Gabinetes de assessores e técnicos de comunicação começaram a trabalhar nas perguntas que mais preocupam nas diversas áreas da vida os portugueses. A primeira pergunta referendária será lançada, naturalmente, pelo guru da estratégia matemático-política, Aníbal Cavaco Silva. A proposta de referendo cavaquista é a seguinte:

“Deverá ser aceite o projecto de contas de subtrair que foi submetido pelo Presidente da República, também conhecido como o ‘senhor-investir-no-BES-é-seguro’, no Verão com residência intermitente em Lisboa e na praia da Coelha, segundo o qual, 19 menos 1 são 18, e que compreende uma segunda parte em que se faz a constatação que dez mil euros de reforma mal dão para as despesas da casa e assim a Sustentabilidade de um Homem não dá para Ir Mais Além, e uma segunda proposta unificada é afirmar que o ego de um homem se enche com vitórias eleitorais e só com elas se pode fazer ó-ó descansado. Não Aceite/Não, Aceite/Sim.”

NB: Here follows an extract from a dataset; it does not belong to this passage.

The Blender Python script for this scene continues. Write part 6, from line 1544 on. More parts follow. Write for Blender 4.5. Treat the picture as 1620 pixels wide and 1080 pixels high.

Também a oposição (Cavaco Silva e Governo PSD-CDS são, afinal, uma proposta unificada em tempo de eleições) de António Costa prepara uma pergunta referendária:

“Deverá ser aceite o projecto socialista português de falar do Syriza sempre em ziguezague, submetido aos membros da Comissão Política e do Secretariado, e que consiste em de manhã dizer bem da coragem e elogiar o esforço de democracia do legítimo Governo grego e, à tarde, se fazem as contas aos riscos políticos de parecer radical e se opina que afinal o Syriza só faz asneiras sem Sustentabilidade e está a pagar o preço da sua inexperiência e radicalismo estéril e portanto não contem connosco para ser solidários, a não ser amanhã de manhã outra vez se acharmos que os ventos revolucionários dão para Ir Mais além, em resumo às vezes somos a favor do que achamos errado e noutras achamos mal o que defendemos, mas logo se vê quando formos Governo, aí já podemos unificar este acordo, bom agora perdemo-nos nesta pergunta mas os portugueses não se deixam enganar outra vez e só querem Ir Mais Além. Não Aceite/Não; Aceite/Sim. PS (post scritpum): o secretário-geral do PS apela ao voto no Não e também no Sim, boa escolha!”

Entretanto, a iniciativa privada, através do grupo Pingo Doce, também já tem uma proposta de referendo nacional. É tão simples que deverá ser chumbada pela Comissão Europeia: “Concorda com a piada fácil de que Soares dos Santos deve comprar agora o Jardim Zoológico para também ter uma Secção de Carnes? Não. Sim.”